■ **WORK TO BE COMPLETED**
Leaving the pictures aside, transcribe every line below exactly.

■ **Stored items from a collection**
:::::
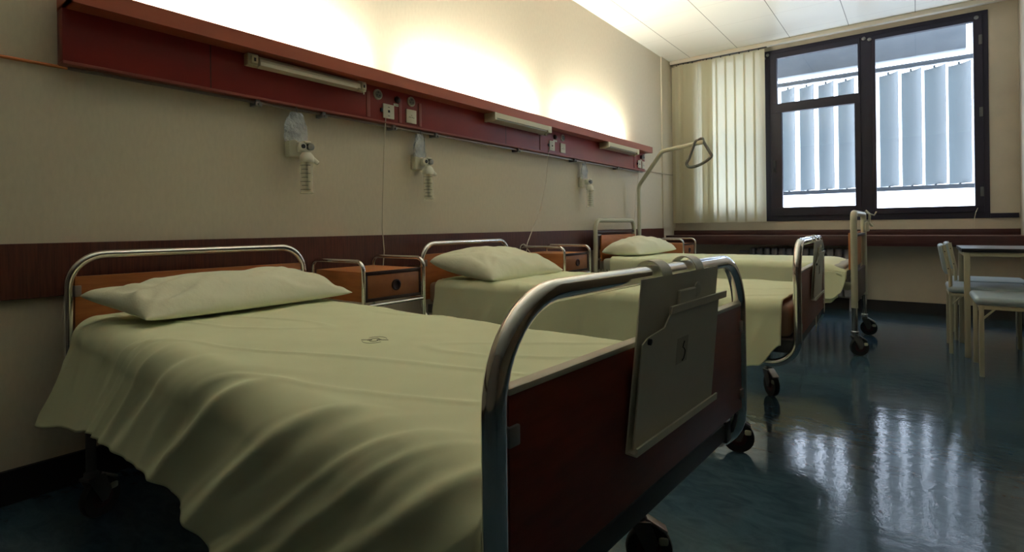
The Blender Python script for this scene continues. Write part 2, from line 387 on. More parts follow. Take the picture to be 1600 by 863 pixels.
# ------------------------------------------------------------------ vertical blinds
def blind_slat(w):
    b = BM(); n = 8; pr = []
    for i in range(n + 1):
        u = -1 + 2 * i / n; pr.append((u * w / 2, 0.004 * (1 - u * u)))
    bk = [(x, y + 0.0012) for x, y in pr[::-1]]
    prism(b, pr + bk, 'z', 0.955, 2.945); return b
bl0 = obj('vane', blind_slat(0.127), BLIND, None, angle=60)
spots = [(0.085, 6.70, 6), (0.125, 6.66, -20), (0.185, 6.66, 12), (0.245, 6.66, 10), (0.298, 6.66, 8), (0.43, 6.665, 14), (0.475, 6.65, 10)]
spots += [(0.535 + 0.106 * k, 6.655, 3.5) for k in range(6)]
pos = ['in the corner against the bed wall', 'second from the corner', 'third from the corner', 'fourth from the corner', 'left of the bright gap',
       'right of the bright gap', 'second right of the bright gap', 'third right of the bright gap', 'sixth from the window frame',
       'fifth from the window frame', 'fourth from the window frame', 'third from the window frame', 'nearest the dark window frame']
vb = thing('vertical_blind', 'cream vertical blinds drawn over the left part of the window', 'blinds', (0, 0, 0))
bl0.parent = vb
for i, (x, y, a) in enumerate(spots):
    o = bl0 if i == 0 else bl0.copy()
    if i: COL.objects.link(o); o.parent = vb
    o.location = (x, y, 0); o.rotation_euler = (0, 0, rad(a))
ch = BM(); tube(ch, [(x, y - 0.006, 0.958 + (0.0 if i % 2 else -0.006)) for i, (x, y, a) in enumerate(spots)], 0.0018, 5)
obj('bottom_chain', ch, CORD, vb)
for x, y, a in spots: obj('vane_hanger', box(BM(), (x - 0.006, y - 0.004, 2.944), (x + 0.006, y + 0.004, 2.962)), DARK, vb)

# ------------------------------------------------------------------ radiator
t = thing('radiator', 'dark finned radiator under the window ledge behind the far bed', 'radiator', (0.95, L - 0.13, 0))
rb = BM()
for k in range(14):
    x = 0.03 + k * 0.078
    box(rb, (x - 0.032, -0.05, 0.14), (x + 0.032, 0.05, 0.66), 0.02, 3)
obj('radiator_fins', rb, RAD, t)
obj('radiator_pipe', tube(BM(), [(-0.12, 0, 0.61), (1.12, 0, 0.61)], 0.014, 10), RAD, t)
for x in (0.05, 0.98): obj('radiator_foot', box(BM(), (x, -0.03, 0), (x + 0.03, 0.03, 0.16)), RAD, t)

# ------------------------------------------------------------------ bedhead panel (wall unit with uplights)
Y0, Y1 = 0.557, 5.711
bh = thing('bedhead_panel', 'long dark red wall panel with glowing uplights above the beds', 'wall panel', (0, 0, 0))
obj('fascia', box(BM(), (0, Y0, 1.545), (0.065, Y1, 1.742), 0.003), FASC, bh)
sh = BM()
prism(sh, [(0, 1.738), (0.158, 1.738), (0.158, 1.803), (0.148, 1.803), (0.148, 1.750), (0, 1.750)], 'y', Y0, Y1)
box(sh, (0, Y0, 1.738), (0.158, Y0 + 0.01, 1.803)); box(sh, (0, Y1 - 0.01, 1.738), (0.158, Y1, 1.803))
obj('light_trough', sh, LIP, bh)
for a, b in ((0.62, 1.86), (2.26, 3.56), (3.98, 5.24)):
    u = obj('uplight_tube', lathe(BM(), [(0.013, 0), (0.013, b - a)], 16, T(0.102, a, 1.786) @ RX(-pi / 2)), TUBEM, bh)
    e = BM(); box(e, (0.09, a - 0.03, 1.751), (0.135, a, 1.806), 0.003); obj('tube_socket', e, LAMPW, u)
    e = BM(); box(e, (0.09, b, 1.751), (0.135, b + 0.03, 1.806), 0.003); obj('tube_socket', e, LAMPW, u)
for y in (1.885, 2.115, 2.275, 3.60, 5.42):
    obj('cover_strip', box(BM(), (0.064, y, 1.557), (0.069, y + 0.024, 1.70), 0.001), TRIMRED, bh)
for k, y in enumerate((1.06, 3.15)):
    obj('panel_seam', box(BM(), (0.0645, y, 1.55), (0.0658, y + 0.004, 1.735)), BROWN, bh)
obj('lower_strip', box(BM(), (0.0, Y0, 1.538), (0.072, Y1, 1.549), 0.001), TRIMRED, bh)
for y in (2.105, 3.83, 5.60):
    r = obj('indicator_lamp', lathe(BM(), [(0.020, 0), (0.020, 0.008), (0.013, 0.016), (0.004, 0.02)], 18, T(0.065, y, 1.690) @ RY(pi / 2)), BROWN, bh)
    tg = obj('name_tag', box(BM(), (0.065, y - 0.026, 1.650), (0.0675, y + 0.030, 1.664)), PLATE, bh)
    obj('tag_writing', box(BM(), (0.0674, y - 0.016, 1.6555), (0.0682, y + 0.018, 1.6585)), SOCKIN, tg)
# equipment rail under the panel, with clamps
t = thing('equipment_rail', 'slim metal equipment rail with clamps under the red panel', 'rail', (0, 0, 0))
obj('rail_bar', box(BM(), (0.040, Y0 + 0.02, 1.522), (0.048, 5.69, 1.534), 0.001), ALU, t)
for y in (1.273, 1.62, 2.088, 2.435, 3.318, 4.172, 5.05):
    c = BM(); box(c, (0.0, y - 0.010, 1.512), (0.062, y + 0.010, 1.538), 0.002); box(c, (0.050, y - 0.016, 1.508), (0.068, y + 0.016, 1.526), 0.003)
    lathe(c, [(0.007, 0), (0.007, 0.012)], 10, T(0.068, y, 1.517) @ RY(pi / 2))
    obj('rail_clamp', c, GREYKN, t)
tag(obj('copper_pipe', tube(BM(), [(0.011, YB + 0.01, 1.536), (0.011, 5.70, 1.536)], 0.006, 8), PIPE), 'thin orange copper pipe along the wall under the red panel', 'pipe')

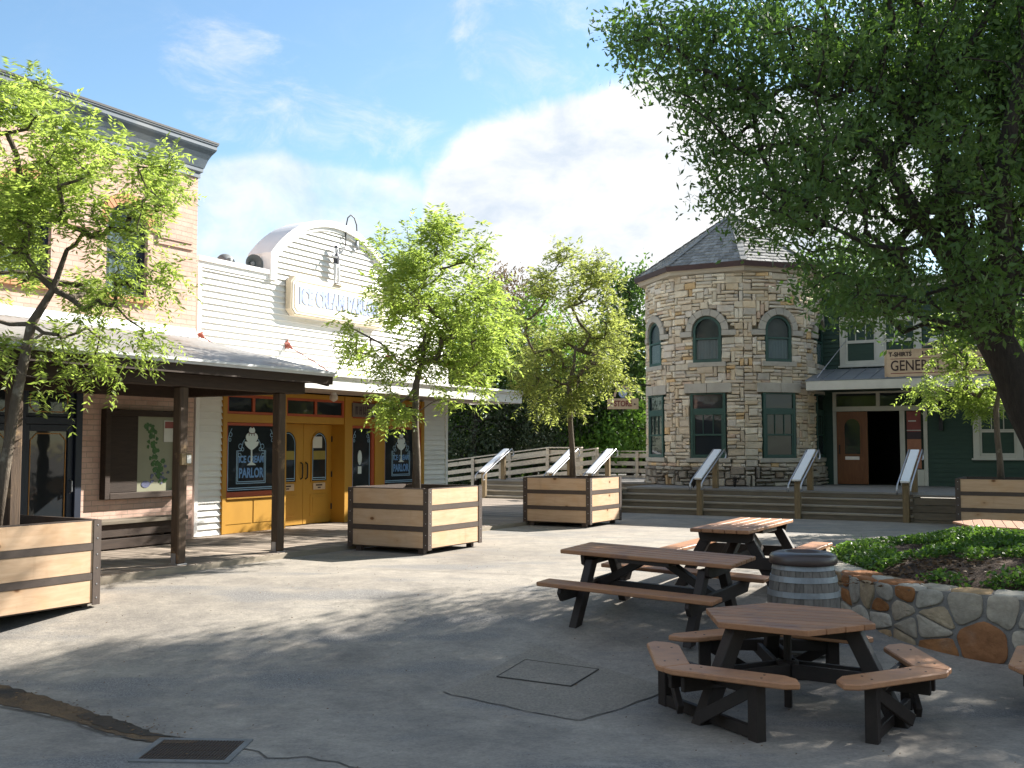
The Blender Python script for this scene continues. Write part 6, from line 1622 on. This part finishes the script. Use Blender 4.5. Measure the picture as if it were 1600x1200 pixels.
:::::
■ **OUTPUT OF THE EXERCISE**
The Blender Python script for this scene continues. Write part 2, from line 387 on. More parts follow. Take the picture to be 1600 by 863 pixels.
# ------------------------------------------------------------------ vertical blinds
def blind_slat(w):
    b = BM(); n = 8; pr = []
    for i in range(n + 1):
        u = -1 + 2 * i / n; pr.append((u * w / 2, 0.004 * (1 - u * u)))
    bk = [(x, y + 0.0012) for x, y in pr[::-1]]
    prism(b, pr + bk, 'z', 0.955, 2.945); return b
bl0 = obj('vane', blind_slat(0.127), BLIND, None, angle=60)
spots = [(0.085, 6.70, 6), (0.125, 6.66, -20), (0.185, 6.66, 12), (0.245, 6.66, 10), (0.298, 6.66, 8), (0.43, 6.665, 14), (0.475, 6.65, 10)]
spots += [(0.535 + 0.106 * k, 6.655, 3.5) for k in range(6)]
pos = ['in the corner against the bed wall', 'second from the corner', 'third from the corner', 'fourth from the corner', 'left of the bright gap',
       'right of the bright gap', 'second right of the bright gap', 'third right of the bright gap', 'sixth from the window frame',
       'fifth from the window frame', 'fourth from the window frame', 'third from the window frame', 'nearest the dark window frame']
vb = thing('vertical_blind', 'cream vertical blinds drawn over the left part of the window', 'blinds', (0, 0, 0))
bl0.parent = vb
for i, (x, y, a) in enumerate(spots):
    o = bl0 if i == 0 else bl0.copy()
    if i: COL.objects.link(o); o.parent = vb
    o.location = (x, y, 0); o.rotation_euler = (0, 0, rad(a))
ch = BM(); tube(ch, [(x, y - 0.006, 0.958 + (0.0 if i % 2 else -0.006)) for i, (x, y, a) in enumerate(spots)], 0.0018, 5)
obj('bottom_chain', ch, CORD, vb)
for x, y, a in spots: obj('vane_hanger', box(BM(), (x - 0.006, y - 0.004, 2.944), (x + 0.006, y + 0.004, 2.962)), DARK, vb)

# ------------------------------------------------------------------ radiator
t = thing('radiator', 'dark finned radiator under the window ledge behind the far bed', 'radiator', (0.95, L - 0.13, 0))
rb = BM()
for k in range(14):
    x = 0.03 + k * 0.078
    box(rb, (x - 0.032, -0.05, 0.14), (x + 0.032, 0.05, 0.66), 0.02, 3)
obj('radiator_fins', rb, RAD, t)
obj('radiator_pipe', tube(BM(), [(-0.12, 0, 0.61), (1.12, 0, 0.61)], 0.014, 10), RAD, t)
for x in (0.05, 0.98): obj('radiator_foot', box(BM(), (x, -0.03, 0), (x + 0.03, 0.03, 0.16)), RAD, t)

# ------------------------------------------------------------------ bedhead panel (wall unit with uplights)
Y0, Y1 = 0.557, 5.711
bh = thing('bedhead_panel', 'long dark red wall panel with glowing uplights above the beds', 'wall panel', (0, 0, 0))
obj('fascia', box(BM(), (0, Y0, 1.545), (0.065, Y1, 1.742), 0.003), FASC, bh)
sh = BM()
prism(sh, [(0, 1.738), (0.158, 1.738), (0.158, 1.803), (0.148, 1.803), (0.148, 1.750), (0, 1.750)], 'y', Y0, Y1)
box(sh, (0, Y0, 1.738), (0.158, Y0 + 0.01, 1.803)); box(sh, (0, Y1 - 0.01, 1.738), (0.158, Y1, 1.803))
obj('light_trough', sh, LIP, bh)
for a, b in ((0.62, 1.86), (2.26, 3.56), (3.98, 5.24)):
    u = obj('uplight_tube', lathe(BM(), [(0.013, 0), (0.013, b - a)], 16, T(0.102, a, 1.786) @ RX(-pi / 2)), TUBEM, bh)
    e = BM(); box(e, (0.09, a - 0.03, 1.751), (0.135, a, 1.806), 0.003); obj('tube_socket', e, LAMPW, u)
    e = BM(); box(e, (0.09, b, 1.751), (0.135, b + 0.03, 1.806), 0.003); obj('tube_socket', e, LAMPW, u)
for y in (1.885, 2.115, 2.275, 3.60, 5.42):
    obj('cover_strip', box(BM(), (0.064, y, 1.557), (0.069, y + 0.024, 1.70), 0.001), TRIMRED, bh)
for k, y in enumerate((1.06, 3.15)):
    obj('panel_seam', box(BM(), (0.0645, y, 1.55), (0.0658, y + 0.004, 1.735)), BROWN, bh)
obj('lower_strip', box(BM(), (0.0, Y0, 1.538), (0.072, Y1, 1.549), 0.001), TRIMRED, bh)
for y in (2.105, 3.83, 5.60):
    r = obj('indicator_lamp', lathe(BM(), [(0.020, 0), (0.020, 0.008), (0.013, 0.016), (0.004, 0.02)], 18, T(0.065, y, 1.690) @ RY(pi / 2)), BROWN, bh)
    tg = obj('name_tag', box(BM(), (0.065, y - 0.026, 1.650), (0.0675, y + 0.030, 1.664)), PLATE, bh)
    obj('tag_writing', box(BM(), (0.0674, y - 0.016, 1.6555), (0.0682, y + 0.018, 1.6585)), SOCKIN, tg)
# equipment rail under the panel, with clamps
t = thing('equipment_rail', 'slim metal equipment rail with clamps under the red panel', 'rail', (0, 0, 0))
obj('rail_bar', box(BM(), (0.040, Y0 + 0.02, 1.522), (0.048, 5.69, 1.534), 0.001), ALU, t)
for y in (1.273, 1.62, 2.088, 2.435, 3.318, 4.172, 5.05):
    c = BM(); box(c, (0.0, y - 0.010, 1.512), (0.062, y + 0.010, 1.538), 0.002); box(c, (0.050, y - 0.016, 1.508), (0.068, y + 0.016, 1.526), 0.003)
    lathe(c, [(0.007, 0), (0.007, 0.012)], 10, T(0.068, y, 1.517) @ RY(pi / 2))
    obj('rail_clamp', c, GREYKN, t)
tag(obj('copper_pipe', tube(BM(), [(0.011, YB + 0.01, 1.536), (0.011, 5.70, 1.536)], 0.006, 8), PIPE), 'thin orange copper pipe along the wall under the red panel', 'pipe')

The Blender Python script for this scene continues. Write part 6, from line 1622 on. This part finishes the script. Use Blender 4.5. Measure the picture as if it were 1600x1200 pixels.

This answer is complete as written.